H31G-0688:
Transpiration of shrub species, Alnus firma under changing atmospheric environments in montane area, Japan

Wednesday, 17 December 2014
Yoshiyuki Miyazawa, Kyushu University, Fukuoka, Japan, Atsushi Maruyama, NARO National Agriculture and Food Research Organization, Ibaraki, Japan and Akio Inoue, Prefectural University of Kumamoto, Japan, Kumamoto, Japan
Abstract:
In the large caldera of Mt. Aso in Japan, grasslands have been traditionally managed by the farmers. Due to changes in the social structure of the region, a large area of the grassland has been abandoned and was invaded by the shrubs with different hydrological and ecophysiological traits. Ecophysiological traits and their responses to seasonally changing environments are fundamental to project the transpiration rates under changing air and soil water environments, but less is understood. We measured the tree- and leaf-level ecophysiological traits of a shrub, Alnus firma in montane region where both rainfall and soil water content drastically changes seasonally. Sap flux reached the annual peak in evaporative summer (July-August) both in 2013 and 2014, although the duration was limited within a short period due to the prolonged rainy season before summer (2014) and rapid decrease in the air vapor pressure deficit (D) in late summer. Leaf ecophysiological traits in close relationship with gas exchange showed modest seasonal changes and the values were kept at relatively high levels typical in plants with nitrogen fixation under nutrient-poor environments.
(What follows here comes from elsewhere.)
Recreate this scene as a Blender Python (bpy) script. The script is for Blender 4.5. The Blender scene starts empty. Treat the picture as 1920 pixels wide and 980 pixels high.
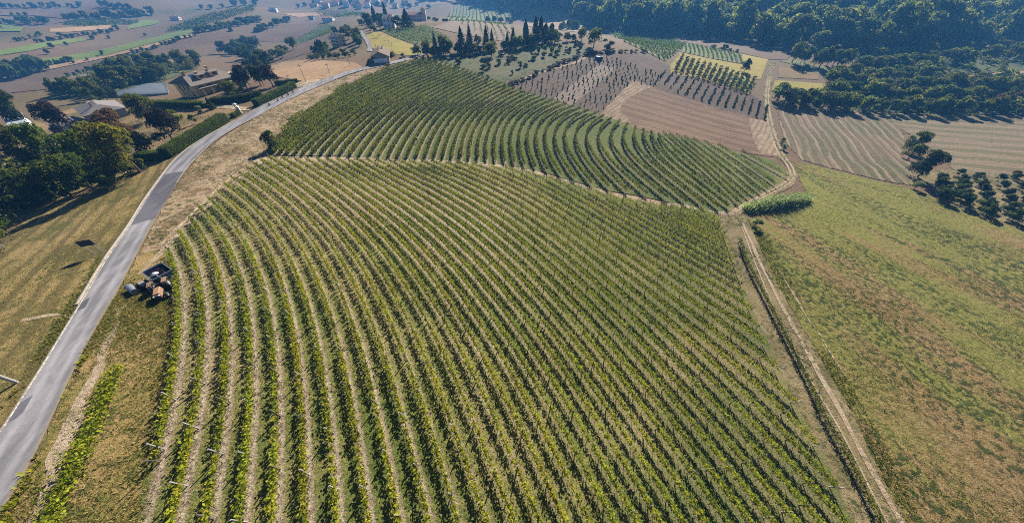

Stomatal conductance, which was measured at leaf-level measurements and sap flux measurements, showed responses to D, which coincided with the theoretical response for isohydric leaves. A multilayer model, which estimates stand-level transpiration by scaling up the leaf-level data, successfully captured the temporal trends in sap flux, suggesting that major processes were incorporated. Thus, ecophysiological traits of A. firma were characterized by the absence of responses to seasonally changing environments and the transpiration rate was the function of the interannually variable environmental conditions.